Major de ses deux masters (droit des affaires et droit bancaire), il obtient le diplôme d’avocat sans coup férir. « Bredin Prat a eu assez de courage pour me proposer une collaboration, relate-t-il. Comme c’est l’un des cabinets les plus intéressants de Paris, je n’ai pas hésité. »
Depuis, il jongle avec ses deux carrières. Le cabinet a aménagé son temps, « ce qui implique que mes collègues absorbent une partie de mon travail, ce dont je les remercie », glisse-t-il, toujours prévenant.

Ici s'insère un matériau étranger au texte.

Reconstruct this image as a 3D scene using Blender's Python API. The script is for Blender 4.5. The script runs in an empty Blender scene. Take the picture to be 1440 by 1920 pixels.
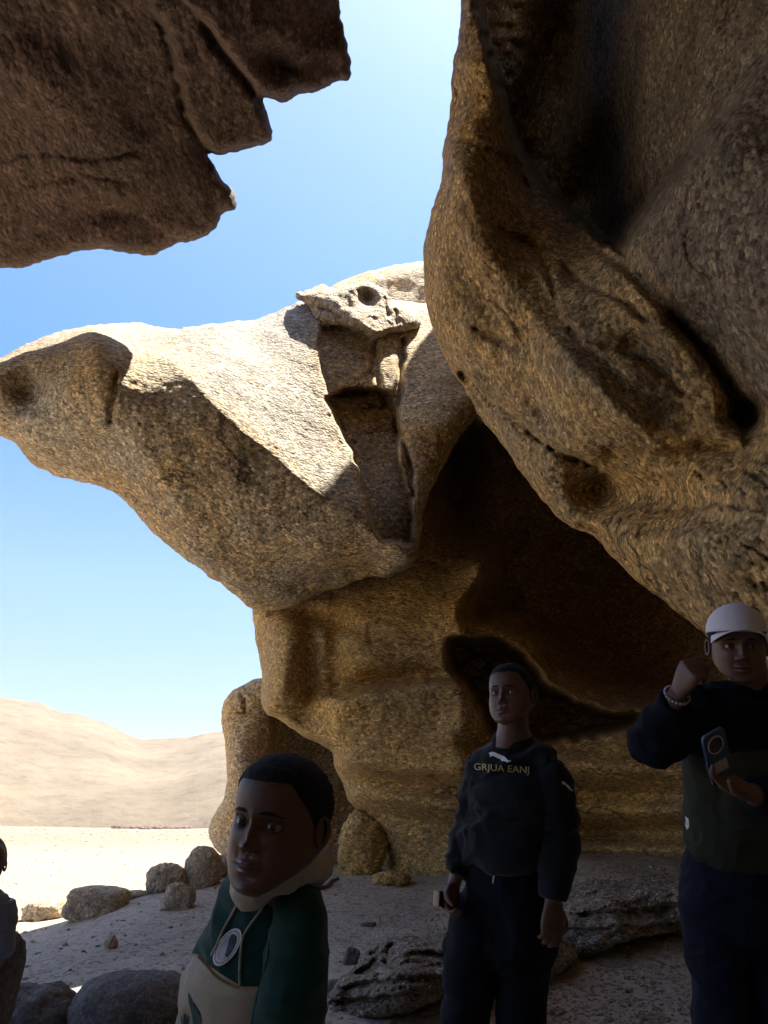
import bpy, bmesh, math, random
import numpy as np
from mathutils import Vector, Matrix, Euler

# ------------------------------------------------------------------ camera, sky, sun, exposure
SC = bpy.context.scene
FPX, PITCH, CAMZ = 1400.0, math.radians(22.5), 1.2
cam = bpy.data.cameras.new('camera'); camo = bpy.data.objects.new('camera', cam)
SC.collection.objects.link(camo); SC.camera = camo
camo.location = (0, 0, CAMZ); camo.rotation_euler = (math.pi/2 + PITCH, 0, 0)
cam.sensor_fit = 'VERTICAL'; cam.sensor_height = 24; cam.lens = 24*FPX/1920
cam.clip_start = 0.05; cam.clip_end = 6000

SUN_EL, SUN_AZ = math.radians(72), math.radians(61)      # azimuth clockwise from +Y (the way the camera looks)
SC.world = bpy.data.worlds.new('World'); SC.world.use_nodes = True
wn = SC.world.node_tree; bg = wn.nodes['Background']
sk = wn.nodes.new('ShaderNodeTexSky'); sk.sky_type = 'NISHITA'; sk.sun_disc = False
sk.sun_elevation = SUN_EL; sk.sun_rotation = SUN_AZ
sk.air_density = 1.0; sk.dust_density = 1.6; sk.ozone_density = 2.0; sk.altitude = 600
tcw = wn.nodes.new('ShaderNodeTexCoord'); sxyz = wn.nodes.new('ShaderNodeSeparateXYZ'); wn.links.new(tcw.outputs['Generated'], sxyz.inputs[0])
rw = wn.nodes.new('ShaderNodeValToRGB'); wn.links.new(sxyz.outputs[2], rw.inputs[0])       # same tint all round the compass: pale haze low down, clear blue above
for e, (p_, c_) in zip([rw.color_ramp.elements[0], rw.color_ramp.elements[1], rw.color_ramp.elements.new(.14), rw.color_ramp.elements.new(.28), rw.color_ramp.elements.new(.5)],
                       [(0.0, (.44, .43, .52)), (1.0, (.34, .62, .90)), (.14, (.52, .53, .62)), (.28, (.58, .65, .72)), (.50, (.36, .60, .80))]):
    e.position = p_; e.color = c_+(1,)
mw = wn.nodes.new('ShaderNodeMix'); mw.data_type = 'RGBA'; mw.blend_type = 'MULTIPLY'; mw.inputs[0].default_value = 1
wn.links.new(sk.outputs[0], mw.inputs[6]); wn.links.new(rw.outputs[0], mw.inputs[7]); wn.links.new(mw.outputs[2], bg.inputs[0]); bg.inputs[1].default_value = 0.095
sun = bpy.data.lights.new('sun', 'SUN'); suno = bpy.data.objects.new('sun', sun); SC.collection.objects.link(suno)
sun.energy = 5.0; sun.angle = math.radians(0.55); sun.color = (1.0, 0.93, 0.82)
sd_ = Vector((math.sin(SUN_AZ)*math.cos(SUN_EL), math.cos(SUN_AZ)*math.cos(SUN_EL), math.sin(SUN_EL)))
suno.rotation_euler = sd_.to_track_quat('Z', 'Y').to_euler()
vs = SC.view_settings; vs.view_transform = 'Standard'; vs.look = 'None'; vs.exposure = 2.0; vs.gamma = 1.0
vs.use_curve_mapping = False
SC.cycles.max_bounces = 8; SC.cycles.diffuse_bounces = 4; SC.cycles.use_denoising = True
SC.cycles.sample_clamp_indirect = 8

# ------------------------------------------------------------------ helpers
CP, SP = math.cos(PITCH), math.sin(PITCH)
def P(u, v, D):
    u = np.asarray(u, float); v = np.asarray(v, float); D = np.asarray(D, float)
    x = (u-720)/FPX*D; y = (960-v)/FPX*D
    return np.stack([x + 0*D, D*CP - y*SP, CAMZ + D*SP + y*CP], -1)

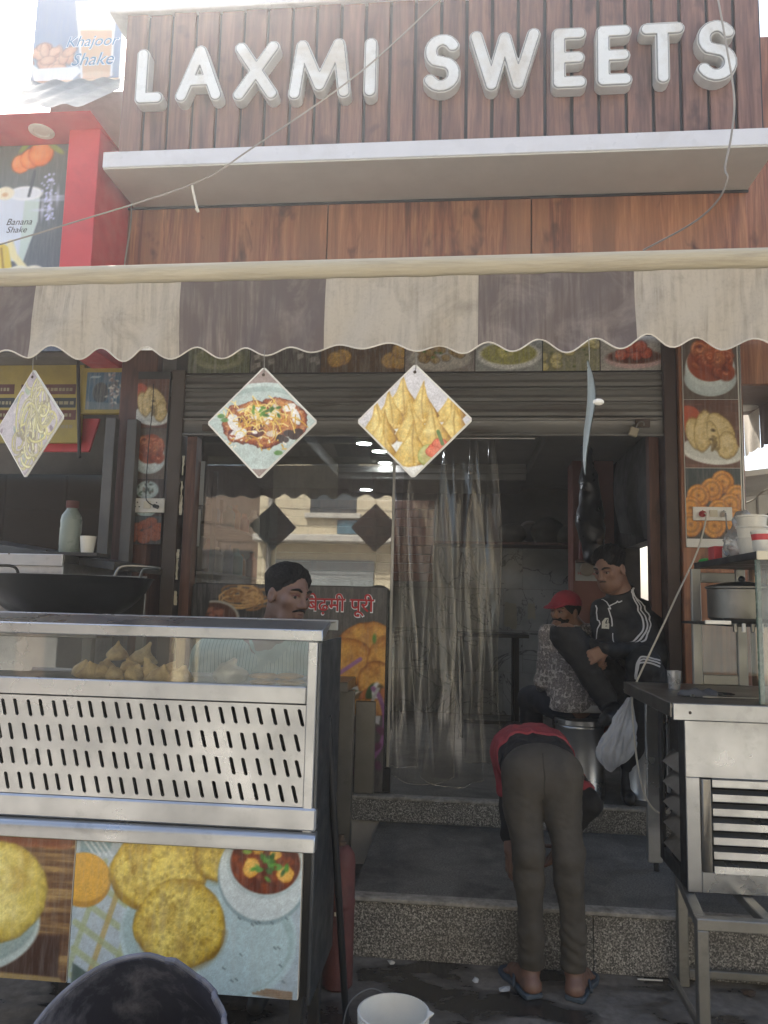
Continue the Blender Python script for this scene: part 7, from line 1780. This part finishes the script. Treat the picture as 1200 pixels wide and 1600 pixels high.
for (c_, tw) in ((aL, -.42), (aR, .42)):
    f = Vector((math.sin(tw), math.cos(tw), 0)); sdv = Vector((f.y, -f.x, 0)); o_ = Vector((c_.x, c_.y - .045, 0)) - f * .02
    P = [(0, .036), (.03, .040), (.12, .036), (.19, .046), (.235, .040), (.26, .018)]
    out = [(o_ + f * a + sdv * w_) for a, w_ in P] + [(o_ + f * a - sdv * w_) for a, w_ in P[::-1]]
    rub = pbr('slate rubber', '3a4550', .7, var=.15)
    MB().prism([(p.x, p.y) for p in out], 'z', .001, .021).build('flip_flop', rub, D, bevel=.004)
    b_ = o_ + f * .19; q_ = o_ + f * .095
    MB().tube(smooth_path([b_ + Vector((0, 0, .02)), b_ - f * .02 + Vector((0, 0, .055)), q_ + sdv * .04 + Vector((0, 0, .03)), q_ + sdv * .042 + Vector((0, 0, .012))], 5), .006, 6).build('toe_strap', rub, D)
    MB().tube(smooth_path([b_ + Vector((0, 0, .02)), b_ - f * .02 + Vector((0, 0, .055)), q_ - sdv * .04 + Vector((0, 0, .03)), q_ - sdv * .042 + Vector((0, 0, .012))], 5), .006, 6).build('toe_strap', rub, D)

# ---- man in a red cap, sitting on the drum with his back to the street
Bm = thing('person', 'man in red cap and patterned grey shirt seated on a steel drum', 'person', (dx, 4.87, Z2))
hb_ = at(883, 955, 4.97); BB = basis((-.74, -.66, -.08), (.06, 0, 1)); sB = .98
pvB = Vector((dx + .0, 4.93, .945)); chB = at(893, 1020, 5.0); nkB = at(893, 980, 4.99)
s1, s2 = at(858, 990, 5.0), at(930, 992, 5.0); s1.y = 4.95; s2.y = 5.05
e1, e2 = at(852, 1062, 4.98), Vector((s2.x + .06, 5.14, 1.12)); w1, w2 = Vector((e1.x + .0, 5.14, .98)), Vector((.70, 5.26, 1.02))
h1, h2 = Vector((dx - .085, 4.95, .925)), Vector((dx + .085, 4.97, .925)); k1, k2 = Vector((dx - .25, 5.30, .90)), Vector((dx - .02, 5.42, .90)); f1, f2 = Vector((dx - .25, 5.32, Z2 + .09)), Vector((dx - .02, 5.42, Z2 + .09))
V = Vol((.15, 4.72, Z2 - .01), (1.15, 5.65, 1.62), .0055)
head_vol(V, hb_, BB, sB); V.cap(hb_ + BB @ Vector((0, -.03, -.06)), nkB, .05, .055, .03); V.cap(nkB, chB, .06, .11, .06); V.cap(chB, pvB, .11, .12, .06)
for a, b, c_, sd_ in ((s1, e1, w1, 1), (s2, e2, w2, -1)):
    V.cap(nkB, a, .05, .046, .04); V.chain([a, b, c_], [.044, .036, .026], .03); hand_vol(V, c_, (c_ - b).normalized() + Vector((-.3, .3, -.2)), (0, 0, -1), sd_, .95)
for a, b, c_ in ((h1, k1, f1), (h2, k2, f2)): V.chain([a, b, c_], [.08, .052, .036], .04); V.cap(c_ + Vector((0, 0, -.045)), c_ + Vector((-.06, .15, -.055)), .036, .026, .03)
V.cut((0, 0, Z2 + .002), (0, 0, -1)); V.build('body', skin_b, Bm)
S = Vol((.36, 4.70, .85), (1.10, 5.35, 1.48), .006)
S.cap(nkB + Vector((0, 0, -.015)), chB, .066, .13, .08); S.cap(chB + Vector((-.05, 0, 0)), pvB + Vector((-.05, -.02, -.02)), .12, .135, .06); S.cap(chB + Vector((.05, .02, 0)), pvB + Vector((.05, .0, -.02)), .12, .135, .06)
for a, b, c_ in ((s1, e1, w1), (s2, e2, w2)): S.cap(nkB + Vector((0, 0, -.03)), a, .06, .064, .06); S.chain([a, b, b + (c_ - b) * .9], [.066, .060, .048], .04)
S.wrinkle(.004, 28, 6); S.wrinkle(.003, 60, 8); S.cut((0, 4.95, .905), (0, .15, -1)); S.cut(nkB + Vector((0, 0, .03)), (-.1, 0, 1)); S.build('shirt', shirt_mat('grey damask', 'damask'), Bm)
U = Vol((.45, 4.7, .85), (1.1, 5.3, 1.0), .007); U.cap(pvB + Vector((-.05, -.02, -.02)), pvB + Vector((.06, -.01, -.02)), .131, .131, .05); U.cut((0, 0, .885), (0, 0, -1)); U.cut((0, 0, .93), (0, 0, 1)); U.build('undershirt', pbr('white vest', 'b8b6b4', .85), Bm)
T = Vol((.15, 4.72, Z2), (1.1, 5.65, 1.05), .008)
for a, b, c_ in ((h1, k1, f1), (h2, k2, f2)): T.chain([a, b, c_], [.108, .08, .062], .04)
T.cap(h1, h2, .115, .115, .05); T.wrinkle(.004, 26, 3); T.cut((0, 0, .915), (0, .15, 1)) if False else None; T.cut((0, 0, .847), (0, -1.2, -1)) if False else None
T.cut((0, 0, Z2 + .09), (0, 0, -1)); T.build('trousers', pbr('navy cloth', '1d2230', .85, var=.15), Bm)
P = lambda r, f, u: hb_ + BB @ Vector((r, f, u)) * sB
C_ = Vol(hb_ - Vector((.2,) * 3), hb_ + Vector((.2,) * 3), .004); C_.ell(P(0, -.014, .045), [.087, .107, .088], BB, .01); C_.cut(P(0, 0, .040), BB @ Vector((0, .10, -1)))
C_.cap(P(-.042, .085, .050), P(.042, .085, .050), .012, .012, .01)
for q in (-.05, -.03, -.01, .01, .03, .05): C_.cap(P(q, .07, .050), P(q * .85, .165 - 6 * q * q, .030), .010, .006, .012)
C_.ell(P(0, -.014, .134), [.008, .008, .005], BB, .004); C_.wrinkle(.001, 90, 3)
C_.build('red_cap', pbr('cap cloth', '8c2a38', .85, var=.08, bump=.2, bs=400), Bm)
face_bits(Bm, hb_, BB, sB, look=(.7, .1))
hs_ = Vol(hb_ - Vector((.16,) * 3), hb_ + Vector((.16,) * 3), .004); hs_.ell(P(0, -.016, .03), [.080, .101, .09], BB, .01); hs_.wrinkle(.0015, 200, 3); hs_.cut(P(0, 0, .045), BB @ Vector((0, 0, 1))); hs_.cut(P(0, 0, -.03), BB @ Vector((0, .9, -1))); hs_.build('hair', hair_m, Bm)
bv = Vol(hb_ - Vector((.16,) * 3), hb_ + Vector((.16,) * 3), .004); bv.ell(P(0, .022, -.035), [.0612, .0712, .0815], BB, .03); bv.cap(P(-.03, .046, -.094), P(.03, .046, -.094), .0235, .0235, .03); bv.wrinkle(.0012, 250, 6)
x, y, z = bv.grids(); M_ = np.array(BB); q_ = [(x - hb_.x) * M_[0, i] + (y - hb_.y) * M_[1, i] + (z - hb_.z) * M_[2, i] for i in range(3)]
bv.keep(np.maximum(q_[2] + .045 - .5 * np.abs(q_[0]), -q_[1] + .0)); bv.keep(.019 - np.sqrt(q_[0] ** 2 * .4 + (q_[2] + .0625) ** 2) + 0 * q_[1]); bv.build('beard', hair_m, Bm)

# ---- man in a black tracksuit with white stripes
Cm = thing('person', 'stout man in black tracksuit with white stripes, hands clasped, seated', 'person', (dx2 + .04, 4.80, Z2))
hC = at(953, 889, 4.72); BC = basis((-.66, -.68, -.34), (-.03, 0, 1)); sC = 1.06
pvC = Vector((dx2 + .05, 4.84, .965)); chC = at(985, 990, 4.78); nkC = at(972, 938, 4.78)
u1, u2 = at(943, 958, 4.76), at(1022, 962, 4.82); e1, e2 = at(944, 1018, 4.62), at(1032, 1022, 4.70); w1, w2 = at(926, 1010, 4.50), at(947, 1014, 4.45)
hh1, hh2 = Vector((pvC.x - .09, 4.78, .965)), Vector((pvC.x + .09, 4.80, .965))
k1 = at(884, 992, 4.50); a1 = at(946, 1092, 4.50); k2 = at(1006, 1036, 4.46); a2 = Vector((at(985, 1130, 4.75).x, 4.76, .60))
V = Vol((.45, 4.25, .40), (1.50, 5.05, 1.92), .0055)
head_vol(V, hC, BC, sC, .012); Pc = lambda r, f, u: hC + BC @ Vector((r, f, u)) * sC
V.ell(Pc(0, .03, -.07), [.070, .060, .050], BC, .03); V.ell(Pc(0, .055, -.098), [.035, .03, .022], BC, .02); V.cap(Pc(0, -.03, -.06), nkC, .064, .07, .03); V.cap(nkC, chC, .07, .12, .06); V.cap(chC, pvC, .13, .13, .06)
for a, b, c_ in ((u1, e1, w1), (u2, e2, w2)): V.cap(nkC, a, .05, .05, .04); V.chain([a, b, c_], [.05, .042, .030], .03)
hand_vol(V, w2, Vector((-.85, -.2, -.45)), Vector((-.3, .8, -.3)), 1, 1.0, (.35, .7, .5), .05, .6)
hand_vol(V, w1, Vector((.15, -.25, -.95)), Vector((.8, .35, .1)), -1, .95, (.4, .8, .6), .04, .5)
for a, b, c_ in ((hh1, k1, a1), (hh2, k2, a2)): V.chain([a, b, c_], [.085, .058, .038], .04)
V.build('body', skin_b, Cm)
blk = pbr('tracksuit cloth', '15161a', .72, var=.2, vs=10)
J = Vol((.55, 4.35, .90), (1.50, 5.08, 1.72), .006)
J.cap(nkC + Vector((0, 0, -.01)), chC, .078, .155, .08); J.cap(chC + Vector((-.05, -.02, 0)), pvC + Vector((-.03, -.03, .02)), .14, .16, .06); J.cap(chC + Vector((.05, 0, 0)), pvC + Vector((.05, 0, .02)), .14, .155, .06)
for a, b, c_ in ((u1, e1, w1), (u2, e2, w2)): J.cap(nkC + Vector((0, 0, -.035)), a, .066, .074, .06); J.chain([a, b, b + (c_ - b) * 1.0], [.076, .064, .044], .04)
J.wrinkle(.004, 24, 2); J.wrinkle(.003, 55, 4); J.cap(nkC + Vector((0, 0, -.01)), nkC + Vector((-.012, -.012, .06)), .084, .083, .02); J.cut(nkC + Vector((0, 0, .078)), (-.30, -.42, 1)); J.cut((0, 0, .93), (0, 0, -1)); J.build('track_jacket', blk, Cm)
Tt = Vol((.45, 4.22, .40), (1.50, 5.05, 1.40), .006)
Tt.chain([hh1, k1, a1], [.115, .084, .062], .05); Tt.chain([hh2, k2, a2], [.115, .082, .062], .05); Tt.cap(hh1, hh2, .13, .13, .05)
Tt.wrinkle(.004, 26, 12); Tt.wrinkle(.0025, 60, 14); Tt.cut(a2 + Vector((0, 0, .02)), a2 - k2) if False else None; Tt.build('track_trousers', blk, Cm)
stripe = pbr('white tape', 'c4c5c8', .7, var=.04); sm = MB()
for k in range(3):
    o_ = k * 7.5
    J.ribbon(sm, [at(986 + o_ * 1.0, 912 - o_ * .1, 4.70), at(1000 + o_, 922, 4.66), at(1007 + o_ * .95, 945, 4.64), at(1007 + o_ * .95, 970, 4.62), at(1004 + o_ * .95, 988, 4.60), at(983 + o_ * 1.2, 1005, 4.58)], .0105, .002)
sm.build('sleeve_stripes', stripe, Cm); sm = MB()
J.ribbon(sm, [at(931, 935, 4.6), at(927, 965, 4.6), at(924, 1000, 4.6)], .008, .002); sm.build('sleeve_stripes', stripe, Cm); sm = MB()
for k in range(3):
    o_ = k * 4.5
    Tt.ribbon(sm, [at(1032, 1032 + o_ * 1.1, 4.40), at(1016, 1027 + o_, 4.36), at(1000, 1026 + o_, 4.36), at(993 + o_ * .3, 1035 + o_, 4.36), at(989 + o_ * .5, 1052, 4.38), at(984 + o_ * .8, 1068, 4.40)], .009, .002)
sm.build('leg_stripes', stripe, Cm); sm = MB()
J.ribbon(sm, [at(941, 929, 4.6), at(950, 936, 4.58), at(956, 945, 4.58), at(957, 960, 4.58), at(957, 974, 4.58)], .008, .003); J.ribbon(sm, [at(957, 940, 4.6), at(966, 933, 4.6), at(975, 931, 4.62)], .007, .003); J.ribbon(sm, [at(959, 985, 4.58), at(960, 1000, 4.56)], .006, .003)
J.ribbon(sm, [at(950, 1016, 4.5), at(961, 1010, 4.52)], .014, .003); sm.build('zip_and_piping', stripe, Cm)
sm = MB(); J.ribbon(sm, [at(974, 949, 4.5), at(974.5, 963, 4.5)], .042, .003, n=4); sm.build('chest_badge', pbr('badge', 'b9b8ac', .7), Cm)
sm = MB(); J.ribbon(sm, [at(974, 952, 4.5), at(974, 957, 4.5)], .006, .006); J.ribbon(sm, [at(970.8, 953.5, 4.5), at(972.5, 957, 4.5)], .005, .006); J.ribbon(sm, [at(977.2, 953.5, 4.5), at(975.5, 957, 4.5)], .005, .006); J.ribbon(sm, [at(971, 960, 4.5), at(977, 960, 4.5)], .005, .006); sm.build('badge_emblem', black_metal, Cm)
sh_ = Vol((a1.x - .22, 4.25, a1.z - .22), (a1.x + .25, 4.75, a1.z + .12), .005)
ft = a1 + Vector((.02, -.03, -.05)); sh_.cap(a1 + Vector((.005, -.01, -.03)), ft, .05, .045, .02); sh_.cap(ft + Vector((.03, 0, -.01)), ft + Vector((-.05, -.14, -.035)), .045, .036, .03)
for k in range(5): sh_.ell(ft + Vector((.03 - .024 * k, -.03 - .03 * k, -.055)), (.028, .02, .02), None, .006)
sh_.build('shoe', pbr('black shoe', '161618', .5, var=.3), Cm)
sm = MB(); sh_.ribbon(sm, [ft + Vector((.03, -.08, 0)), ft + Vector((.01, -.11, -.02))], .02, .003); sh_.ribbon(sm, [ft + Vector((.045, -.075, -.01)), ft + Vector((.03, -.11, -.03))], .008, .003); sm.build('shoe_flash', stripe, Cm)
s2_ = Vol((a2.x - .15, 4.5, .392), (a2.x + .2, 5.0, a2.z + .12), .007); s2_.cap(a2, a2 + Vector((0, 0, -.14)), .052, .05, .02); s2_.cap(a2 + Vector((0, 0, -.165)), a2 + Vector((-.03, -.10, -.172)), .040, .034, .03); s2_.cap(a2 + Vector((0, 0, -.1)), a2 + Vector((0, 0, -.155)), .05, .045, .02); s2_.build('shoe', MATS['black shoe'], Cm)
face_bits(Cm, hC, BC, sC, look=(0, -.6)); hair_cap(Cm, hC, BC, sC, .026, tilt=.8, lift=.0)
scene.frame_set(1)

# ================================================================ thin haze volume, added to give the milky veil of sun glare
hz = bpy.data.materials.new('glare haze'); hz.use_nodes = True
hn = hz.node_tree.nodes; hn.remove(hn['Principled BSDF'])
pv_ = hn.new('ShaderNodeVolumePrincipled'); pv_.inputs['Color'].default_value = (.9, .92, .95, 1)
pv_.inputs['Density'].default_value = 0.0062; pv_.inputs['Anisotropy'].default_value = 0.74
hz.node_tree.links.new(pv_.outputs[0], hn['Material Output'].inputs['Volume'])
ob_ = box('haze', (-62, 62, -62, 62, -1.3, 9.6), hz, None, 0); ob_['kind'] = 'stuff'; ob_['label'] = 'thin haze added to the air for the veil of sun glare'
scene.cycles.volume_bounces = 1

Où sera-t-il dans 5 ou 10 ans ? « Peut-être aurai-je ouvert ma structure ou serai-je devenu associé. J’aimerais plaider davantage, tout est ouvert », envisage-t-il calmement, quand sa maman l’imagine « ténor du barreau ».
Avant cela, il a des Jeux à mener. Ceux de Londres l’avaient « plongé dans quelque chose de grandiose », alors, quand il a su, il y a un mois à peine, qu’il était sélectionné, il s’est donné à fond, comme toujours.
À la fin de l’entraînement où nous l’avions retrouvé, à Lens, il se disait « content » d’avoir été meilleur que le matin. « On bosse bien, on souffre, mais c’est pour tous ces moments fous qui, je l’espère, vont nous arriver à Paris. »
Cécifoot, règle du jeu
– Effectifs : Cinq joueurs contre cinq
– Durée d’un match : 2 x 15 minutes
– Terrain : 40 x 20 m (comme au hand )
– Règles : les gardiens et un guide placé derrière chaque but, voyants, orientent les joueurs, qui doivent crier « voy ! » quand ils s’engagent dans une action.